# Recorded data

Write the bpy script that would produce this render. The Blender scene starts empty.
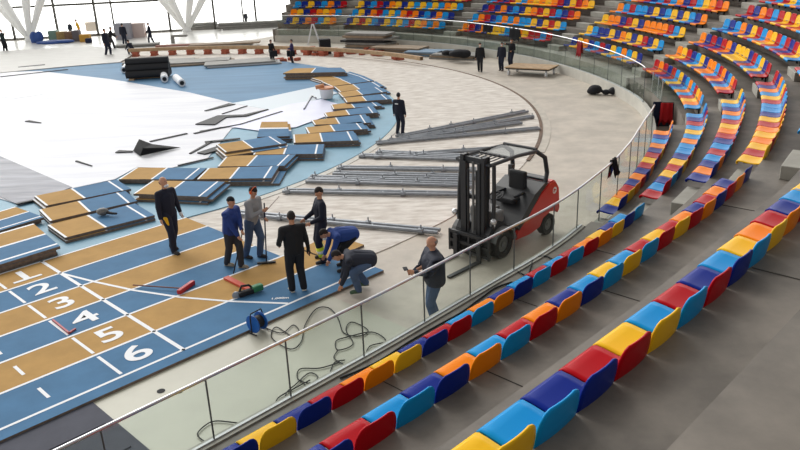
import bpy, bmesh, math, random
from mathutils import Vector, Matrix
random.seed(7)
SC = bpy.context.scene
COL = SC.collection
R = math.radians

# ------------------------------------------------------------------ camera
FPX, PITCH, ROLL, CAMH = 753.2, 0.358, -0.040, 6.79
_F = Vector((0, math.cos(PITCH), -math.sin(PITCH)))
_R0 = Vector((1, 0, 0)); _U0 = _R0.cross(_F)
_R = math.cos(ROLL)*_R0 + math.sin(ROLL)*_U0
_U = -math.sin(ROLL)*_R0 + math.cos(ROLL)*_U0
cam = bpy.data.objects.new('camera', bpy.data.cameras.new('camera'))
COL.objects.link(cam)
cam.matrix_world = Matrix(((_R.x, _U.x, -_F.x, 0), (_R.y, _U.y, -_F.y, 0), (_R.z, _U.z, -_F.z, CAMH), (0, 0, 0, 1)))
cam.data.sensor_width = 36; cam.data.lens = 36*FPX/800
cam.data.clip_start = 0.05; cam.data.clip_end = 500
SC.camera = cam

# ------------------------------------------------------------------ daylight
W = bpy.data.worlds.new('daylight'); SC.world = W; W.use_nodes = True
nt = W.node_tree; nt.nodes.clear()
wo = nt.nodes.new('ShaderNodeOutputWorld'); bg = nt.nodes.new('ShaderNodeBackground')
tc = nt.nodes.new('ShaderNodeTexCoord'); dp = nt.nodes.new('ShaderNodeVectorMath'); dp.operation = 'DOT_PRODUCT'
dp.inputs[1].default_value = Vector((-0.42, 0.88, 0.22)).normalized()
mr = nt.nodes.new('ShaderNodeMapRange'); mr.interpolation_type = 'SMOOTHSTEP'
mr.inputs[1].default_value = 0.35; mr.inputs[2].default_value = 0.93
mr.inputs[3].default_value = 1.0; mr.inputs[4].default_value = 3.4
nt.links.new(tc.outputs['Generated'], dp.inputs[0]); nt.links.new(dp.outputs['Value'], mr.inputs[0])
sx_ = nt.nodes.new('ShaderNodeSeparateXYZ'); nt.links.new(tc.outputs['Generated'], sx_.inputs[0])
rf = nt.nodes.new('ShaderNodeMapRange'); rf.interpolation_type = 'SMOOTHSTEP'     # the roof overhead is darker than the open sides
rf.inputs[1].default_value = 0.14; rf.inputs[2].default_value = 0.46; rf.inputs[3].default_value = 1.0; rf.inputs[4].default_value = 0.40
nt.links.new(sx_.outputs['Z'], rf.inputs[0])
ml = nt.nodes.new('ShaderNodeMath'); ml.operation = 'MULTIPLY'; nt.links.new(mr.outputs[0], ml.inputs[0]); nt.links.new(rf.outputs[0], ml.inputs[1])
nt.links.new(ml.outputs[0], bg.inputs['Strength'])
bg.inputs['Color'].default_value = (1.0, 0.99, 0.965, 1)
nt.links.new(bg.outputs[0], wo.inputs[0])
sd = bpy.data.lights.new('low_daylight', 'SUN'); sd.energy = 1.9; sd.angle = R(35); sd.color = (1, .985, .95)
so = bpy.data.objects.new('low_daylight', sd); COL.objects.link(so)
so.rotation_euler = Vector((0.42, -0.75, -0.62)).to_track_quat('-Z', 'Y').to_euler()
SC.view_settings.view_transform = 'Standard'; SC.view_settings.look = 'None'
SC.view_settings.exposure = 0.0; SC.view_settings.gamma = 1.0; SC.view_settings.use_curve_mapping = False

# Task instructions
Read the data above. Pull out each line in which the string "scene" appears.

# Written reply
Write the bpy script that would produce this render. The Blender scene starts empty.
SC = bpy.context.scene